* [WORK TO DO]: Take each line containing the word "Blender" and copy it.

---*---

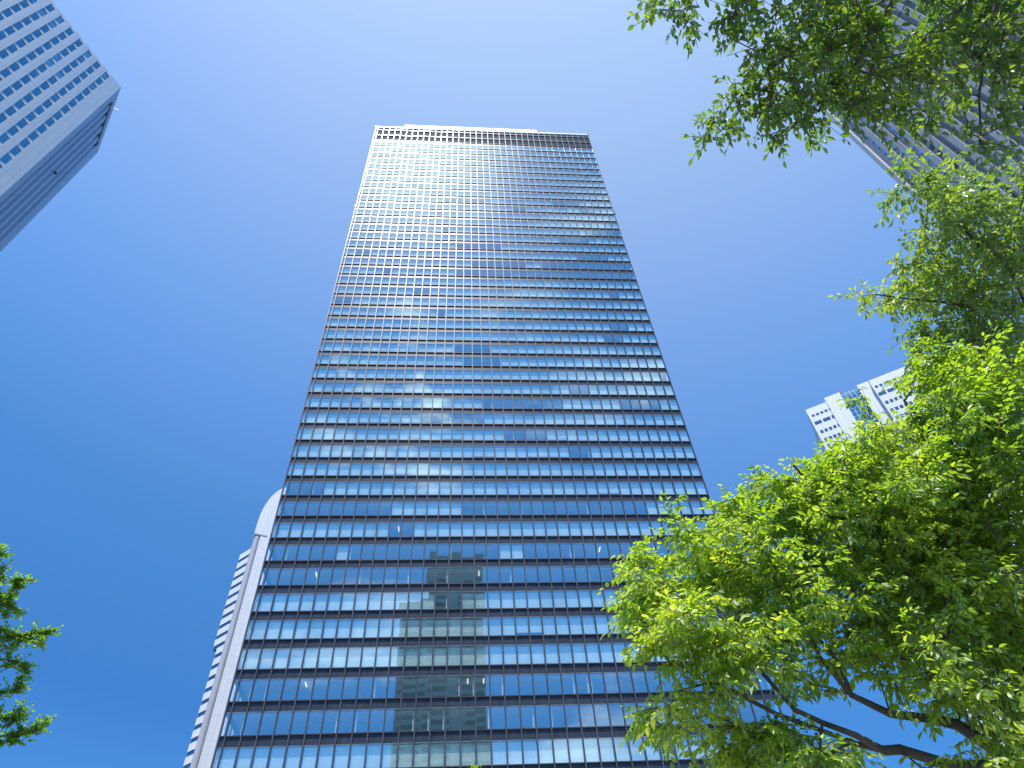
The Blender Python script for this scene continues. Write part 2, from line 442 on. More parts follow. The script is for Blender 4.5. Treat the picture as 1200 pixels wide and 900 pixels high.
# ------------------------------------------------------------------ white tower with rounded top behind the glass tower
def rounded_tower():
    D=220.0
    pt=lambda az,d: np.array([math.sin(R(az))*d, math.cos(R(az))*d])
    a=pt(-19.15,D); b=pt(-13.0,D+2)
    ang=math.degrees(math.atan2(*(b-a)[::-1])); fr=Frame(a,ang,-1); L=float(np.linalg.norm(b-a))
    root=empty('rounded_tower',(a[0]+8,a[1]+10,GROUND))
    tag(root,'white tiled tower with a rounded shoulder, peeking out left of the glass tower','tower')
    wt=tiles('white_tile_wall',(.78,.77,.75),(.74,.74,.73),(.5,.5,.5),(fr.u[0],fr.u[1]),1.3,3.6)
    sh=surf('grey_pier',(.42,.42,.43),(.5,.5,.5),rough=.6)
    # front wall outline in (s,z): quarter-round shoulder
    zs=161.0; zt=181.0
    arc=[(-.3+9.0*(1-math.cos(R(t))), zs+(zt-zs)*math.sin(R(t))) for t in range(0,91,6)]
    m=MB(fr); m.prism_sz([(L,GROUND),(L,zt)]+arc[::-1]+[(-.3,156.6),(-.3,GROUND)][:0]+[(-.3,156.4),(1.9,156.4),(1.9,GROUND)],-3.0,0); m.build('front_wall',wt,root)
    m=MB(fr); m.box(-.28,4.2,-.02,.12,156.6,157.2) ; m.build('ledge',sh,root)
    # rounded pier
    m=MB(fr); pts=[]
    for t in range(0,181,15):
        w_=fr.w(.95-.98*math.cos(R(t)),-.9+1.0*math.sin(R(t)),0); pts.append(w_[:2])
    w1=fr.w(1.93,-3,0)[:2]; w2=fr.w(-.03,-3,0)[:2]
    m.prism(pts+[w1,w2],GROUND,156.0); m.build('rounded_pier',sh,root)
    # banded side, receding to the left
    c0=a+fr.n[:2]*-1.2; c1=pt(-19.88,D+6.2); c2=pt(-19.60,D+4.2)
    ang2=math.degrees(math.atan2(*(c1-c0)[::-1])); f2=Frame(c0,ang2,+1); L1=float(np.linalg.norm(c1-c0)); L2=L1*.64
    bl=surf('band_glass',(.02,.07,.16),(.04,.10,.22),rough=.06,spec=1.0)
    wb=surf('white_band',(.78,.77,.76),(.84,.83,.82),rough=.6)
    m=MB(f2); g=MB(f2)
    z=151.5
    k=0
    while z>0:
        Lx=L1+.3 if z>118 else L2
        m.box(0,Lx,-8,0,z-2.25,z); g.box(0,Lx-.1,-8,-.12,z-3.6,z-2.25)
        z-=3.6
    m.build('side_band',wb,root); g.build('band_window',bl,root)
    m=MB(fr); m.box(2,L-1,-22,-3.02,GROUND,156); m.build('body',wb,root)
rounded_tower()

# ------------------------------------------------------------------ tower behind the lens, seen mirrored in the glass
def mirrored_tower():
    fr=Frame((12.6,-133.0),180,-1)
    root=empty('office_block',(0,-150,GROUND))
    tag(root,'office tower behind the camera, seen as a greenish reflection in the glass tower','skyscraper')
    con=surf('office_block_concrete',(.76,.84,.76),(.84,.90,.82),rough=.8)
    gd=surf('office_block_glass',(.34,.40,.37),(.44,.50,.46),rough=.5,spec=.8)
    H=208.0
    fr=Frame((-13.9,-133.0),0,1)
    m=MB(fr); m.box(0,26.5,-30,-.4,GROUND,H); m.box(0,26.5,-.4,0,H-11,H); m.build('body',con,root)
    m=MB(fr); m.box(-12.5,-.02,-28,-2,GROUND,184); m.build('wing',con,root)
    for (a,b) in ((.6,10.6),(15.5,25.6)):
        z=H-14
        g=MB(fr)
        while z>4: g.box(a,b,-.42,-.3,z-1.9,z); z-=3.8
        g.build('window_bands',gd,root)
    g=MB(fr); z=178
    while z>4: g.box(-11.5,-1,-2.02,-1.95,z-1.6,z); z-=3.8
    g.build('window_bands',gd,root)
mirrored_tower()

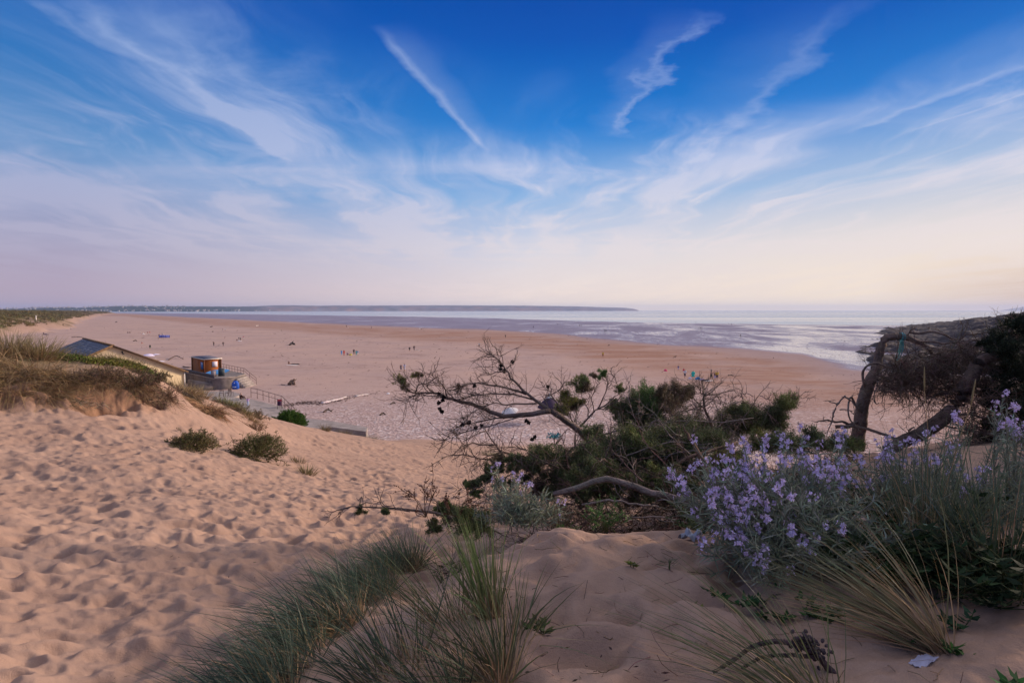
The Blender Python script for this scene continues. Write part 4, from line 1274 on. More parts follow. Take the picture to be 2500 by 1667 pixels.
# 3. green conifer scrub: separate low shrubs, each with stems and sprays
def conifer(label, base, stems, sprays, Y, dead=(), col=DEAD, tw=10, group='low conifer shrubs on the dune slope', name='conifer_shrub', dens=1.0, twL=(.08, .26)):
    global T0
    b = np.asarray(base, float)
    t = thing(name, label, 'shrub', tuple(b), group=group)
    T0 = np.array(t.location)
    m = MB(); limbs = []
    for pts, r0, r1 in stems:
        P = loc(poly3(pts, (Y, Y + RNG.uniform(-.3, .3)), 10, .012)); limbs.append(P); limb(m, P, r0, r1, col, 7)
    if limbs: m.build('stems', M_BARK, t, smooth_shade=True)
    m = MB()
    if limbs: twigs_on(m, limbs, tw, twL, col, spread=.9, r=.0034, sub=4)
    f = MB()
    for px, py, r, c in sprays:
        yy = Y + RNG.uniform(-.25, .25)
        rr = pm(r, yy)
        ctr = loc(at(px, py, yy))
        st = needles(f, ctr, rr * 1.12, int(min(9000, 1300 + 115000 * dens * rr ** 1.9)), c, .028 if r > 12 else .022)
        V, F = tubes(st, np.linspace(1, .4, 5)[None] * np.full((len(st), 1), .004), 3); m.add(V, F, np.repeat(jitter(col, len(st), .2), 15, 0))
        if r > 14:   # bare twigs sticking out of the spray
            kq = 10
            tq = grow(ctr + RNG.normal(0, rr * .4, (kq, 3)), RNG.normal(0, .6, (kq, 3)) + np.array([0, 0, .5]), RNG.uniform(.8, 1.7, kq) * rr, 5, .25)
            V, F = tubes(tq, np.linspace(1, .4, 5)[None] * np.full((kq, 1), .0032), 3); m.add(V, F, np.repeat(jitter(col, kq, .2), 15, 0))
    m.build('twigs', M_TWIG, t)
    f.build('foliage', M_NEEDLE, t)
    return t

conifer('thin upright conifer with small green tufts on bare curved stems beside the dark parasol', at(1409, 1060, 7.7),
        [([(1405, 1055), (1430, 1025), (1460, 998), (1475, 965), (1483, 942), (1473, 914)], .016, .004), ([(1460, 998), (1495, 975), (1511, 953), (1500, 925), (1491, 897)], .010, .003),
         ([(1440, 1020), (1430, 985), (1420, 955)], .008, .003), ([(1450, 1005), (1445, 965), (1460, 935), (1450, 920)], .007, .003), ([(1405, 1055), (1395, 1020), (1390, 990)], .009, .004),
         ([(1455, 1000), (1490, 990), (1520, 960), (1530, 945)], .007, .002)],
        [(1419, 938, 18, GRN), (1422, 925, 12, GRN), (1428, 948, 13, BRN), (1472, 914, 11, GRNB), (1447, 918, 8, BRN), (1383, 975, 20, GRNY), (1396, 990, 20, BRN), (1408, 985, 13, GRNY), (1376, 1000, 14, GRN), (1365, 1006, 12, GRN), (1513, 955, 12, GRN)], 7.7, tw=20)
conifer('tall green conifer shrub with one bright green spray in the middle of the thicket', at(1560, 1140, 8.2),
        [([(1560, 1140), (1570, 1070), (1580, 1010), (1585, 965)], .03, .006), ([(1565, 1080), (1530, 1030), (1500, 1000)], .015, .004), ([(1572, 1060), (1610, 1010), (1640, 970)], .015, .004)],
        [(1582, 985, 34, GRNB), (1575, 965, 20, GRNB), (1595, 1005, 24, GRNB), (1545, 985, 26, GRND), (1525, 1000, 24, GRND), (1497, 996, 17, GRND), (1510, 1008, 18, GRND), (1545, 1025, 32, GRND), (1535, 1050, 30, GRND), (1580, 1040, 32, GRND), (1610, 960, 18, BRN), (1628, 990, 26, BRN), (1648, 955, 22, BRN), (1660, 968, 20, BRN), (1645, 985, 24, BRN), (1600, 1030, 26, GRND), (1565, 1065, 30, GRND)], 8.2, tw=14)
conifer('brown half-dead conifer with a bare dark trunk in the back of the thicket', at(1740, 1100, 9.0),
        [([(1745, 1100), (1738, 1040), (1722, 1000), (1717, 965), (1725, 945)], .035, .006), ([(1722, 1000), (1690, 970), (1680, 950)], .014, .004), ([(1717, 970), (1745, 950), (1750, 935)], .009, .003), ([(1720, 990), (1690, 1000), (1650, 1010)], .010, .003), ([(1738, 1030), (1760, 1010), (1790, 990)], .009, .003), ([(1717, 965), (1700, 945), (1690, 935)], .008, .003)],
        [(1687, 952, 12, GRND), (1680, 965, 14, BRN), (1700, 1045, 34, GRND), (1670, 1050, 36, GRND), (1640, 1040, 30, GRND), (1725, 1060, 28, GRND)], 9.0, tw=34, twL=(.12, .38))
conifer('low green conifer with a spiky dead shoot at the right end of the thicket', at(1880, 1080, 8.6),
        [([(1880, 1085), (1895, 1030), (1915, 995), (1938, 975), (1969, 953)], .018, .002), ([(1938, 975), (1955, 970), (1978, 972)], .005, .002), ([(1890, 1040), (1850, 1010), (1820, 985), (1810, 965)], .010, .003), ([(1900, 1010), (1890, 985), (1900, 968)], .006, .002)],
        [(1916, 990, 22, GRN), (1928, 980, 16, GRN), (1892, 1005, 22, GRND), (1905, 1015, 20, GRND), (1825, 1002, 22, GRN), (1810, 1008, 18, GRND), (1790, 1008, 18, GRND), (1845, 1020, 24, GRND), (1870, 1030, 26, GRND), (1836, 1047, 30, GRN), (1800, 1040, 28, GRND), (1770, 1030, 22, GRND), (1900, 1045, 24, GRND), (1775, 1055, 28, GRND)], 8.6, tw=16)
conifer('dark spreading conifer forming the body of the thicket', at(1620, 1190, 7.4),
        [([(1640, 1190), (1600, 1130), (1550, 1100), (1500, 1090)], .03, .008), ([(1640, 1180), (1700, 1130), (1740, 1090)], .025, .006), ([(1620, 1170), (1610, 1110), (1600, 1060)], .02, .005), ([(1600, 1160), (1530, 1150), (1460, 1150)], .02, .005)],
        [(1474, 1085, 30, GRND), (1500, 1110, 34, GRND), (1530, 1095, 36, GRND), (1560, 1120, 38, GRND), (1600, 1070, 36, GRND), (1640, 1075, 34, GRND), (1680, 1085, 32, GRND), (1709, 1072, 34, GRND), (1610, 1115, 38, GRND), (1660, 1120, 34, GRND), (1750, 1085, 30, GRND), (1570, 1155, 36, GRND), (1520, 1150, 34, GRND), (1620, 1150, 32, GRND), (1700, 1150, 30, GRND), (1480, 1140, 30, GRND), (1450, 1060, 24, GRND), (1440, 1105, 26, GRN), (1545, 1075, 30, GRN), (1590, 1095, 32, GRND), (1640, 1110, 30, GRN), (1690, 1110, 28, GRND), (1600, 1135, 30, GRND), (1545, 1130, 30, GRND)], 6.8, tw=22)
conifer('yellow-green low conifer cushion right behind the lilac flowers', at(1860, 1110, 6.6),
        [([(1865, 1115), (1860, 1085), (1850, 1065)], .012, .004), ([(1865, 1112), (1890, 1085), (1900, 1070)], .010, .004)],
        [(1864, 1083, 24, GRNY), (1845, 1092, 20, GRN), (1885, 1090, 22, GRN), (1905, 1078, 20, GRND), (1930, 1085, 24, GRND), (1960, 1090, 26, GRND), (2000, 1085, 24, GRND), (2040, 1090, 26, GRND), (2085, 1088, 24, GRN), (1985, 1065, 18, GRND)], 6.6, tw=8)
conifer('olive conifer cushion left of the lilac flowers behind the broken stick', at(1765, 1170, 6.2),
        [([(1770, 1175), (1760, 1140), (1755, 1115)], .012, .004)],
        [(1764, 1121, 24, GRNY), (1745, 1140, 22, GRN), (1785, 1145, 22, GRN), (1770, 1165, 22, GRND), (1735, 1170, 22, GRND), (1800, 1120, 20, GRND), (1800, 1165, 20, GRND)], 6.2, tw=8)
conifer('small leafy conifer low on the left of the thicket with rounded green tufts', at(1300, 1205, 6.2),
        [([(1330, 1215), (1290, 1180), (1250, 1150), (1215, 1130)], .016, .004), ([(1290, 1180), (1230, 1175), (1170, 1175)], .010, .003), ([(1250, 1150), (1260, 1130), (1275, 1115)], .008, .003), ([(1330, 1215), (1250, 1220), (1160, 1205)], .012, .003)],
        [(1325, 1108, 26, GRN), (1340, 1120, 24, GRND), (1310, 1125, 22, GRND), (1282, 1133, 20, GRND), (1300, 1145, 20, GRND), (1248, 1130, 16, GRND), (1255, 1142, 14, GRN), (1215, 1123, 15, BRN), (1197, 1152, 16, GRN), (1190, 1165, 13, GRND), (1220, 1148, 13, GRND), (1169, 1170, 12, GRND), (1160, 1182, 11, GRND), (1150, 1195, 13, GRN), (1165, 1203, 12, GRNB), (1140, 1185, 8, GRND), (1375, 1120, 26, GRND), (1400, 1130, 28, GRND), (1430, 1118, 28, GRND), (1280, 1170, 14, GRND), (1240, 1180, 12, GRND), (1215, 1190, 12, GRND), (1460, 1128, 26, GRND)], 6.2, tw=20, twL=(.06, .22))
conifer('bushy green conifer between the long bare branch and the long grey log', at(1410, 1215, 6.4),
        [([(1420, 1220), (1400, 1180), (1385, 1140)], .016, .004), ([(1415, 1200), (1350, 1175), (1310, 1165)], .012, .004), ([(1420, 1210), (1460, 1165), (1480, 1140)], .012, .004)],
        [(1385, 1145, 24, GRN), (1350, 1160, 24, GRND), (1415, 1155, 26, GRND), (1370, 1185, 26, GRND), (1325, 1180, 22, GRND), (1440, 1180, 24, GRND), (1400, 1200, 24, GRND), (1345, 1205, 20, GRND), (1310, 1200, 16, BRN), (1465, 1150, 24, GRN), (1430, 1215, 20, GRND)], 6.4, tw=24)
conifer('dark leafless undergrowth in the shade beneath the thicket', at(1500, 1225, 5.9),
        [([(1560, 1235), (1500, 1205), (1440, 1195), (1390, 1200)], .014, .004), ([(1560, 1235), (1620, 1215), (1690, 1215)], .013, .004), ([(1480, 1230), (1430, 1225), (1380, 1235)], .009, .003), ([(1600, 1240), (1560, 1200), (1530, 1170)], .012, .004), ([(1640, 1240), (1690, 1240), (1740, 1245)], .009, .003), ([(1520, 1245), (1470, 1255), (1430, 1258)], .007, .003)],
        [(1480, 1190, 24, GRND), (1520, 1185, 24, GRND), (1560, 1190, 26, GRND), (1440, 1180, 22, GRND), (1610, 1185, 24, GRND), (1650, 1195, 22, GRND), (1690, 1195, 22, GRND), (1730, 1215, 20, GRND), (1400, 1165, 20, GRND), (1420, 1205, 20, GRND), (1460, 1215, 20, GRND), (1500, 1215, 20, GRN), (1545, 1220, 18, GRND), (1585, 1212, 20, GRND), (1630, 1222, 20, GRND), (1670, 1215, 20, GRN), (1700, 1235, 18, GRND), (1650, 1165, 24, GRND), (1600, 1165, 24, GRN), (1500, 1165, 24, GRND), (1450, 1150, 22, GRND)], 5.9, col=DEADR, tw=48, twL=(.08, .30), dens=.8)
conifer('trailing conifer branch with dark cones lying toward the bluish grass', at(1080, 1245, 5.3),
        [([(1180, 1275), (1110, 1262), (1050, 1250), (990, 1245), (930, 1238), (830, 1240), (812, 1250)], .020, .003), ([(930, 1240), (890, 1225), (870, 1215)], .006, .002), ([(1000, 1248), (960, 1235), (925, 1228), (905, 1215)], .006, .002), ([(1150, 1270), (1180, 1260), (1220, 1275)], .012, .004), ([(1130, 1268), (1190, 1290), (1240, 1310)], .012, .004)],
        [(880, 1250, 10, GRND), (940, 1252, 9, GRND), (1100, 1262, 22, GRND), (1085, 1248, 16, GRN), (1130, 1258, 20, GRND), (1160, 1270, 20, GRND), (1090, 1235, 12, GRN), (1180, 1285, 20, GRND), (1140, 1290, 20, GRND), (1060, 1290, 16, GRND)], 5.3, tw=14, twL=(.06, .22))

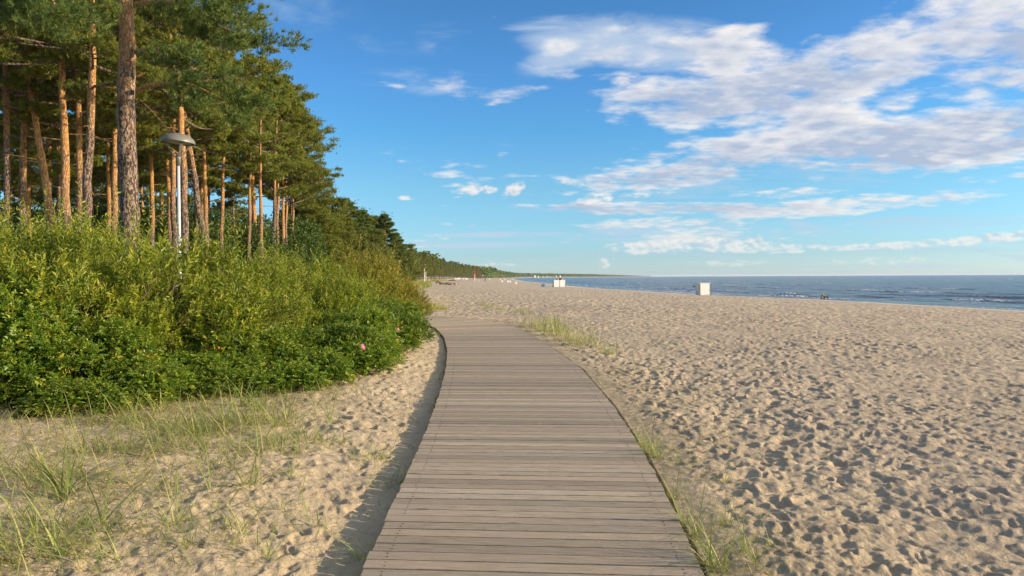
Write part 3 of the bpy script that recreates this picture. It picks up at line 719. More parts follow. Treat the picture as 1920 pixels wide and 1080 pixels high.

---*---

* [TASK RESPONSE]:
The Blender Python script for this scene continues. Write part 2, from line 442 on. More parts follow. The script is for Blender 4.5. Treat the picture as 1200 pixels wide and 900 pixels high.
The Blender Python script for this scene continues. Write part 4, from line 1274 on. More parts follow. Take the picture to be 2500 by 1667 pixels.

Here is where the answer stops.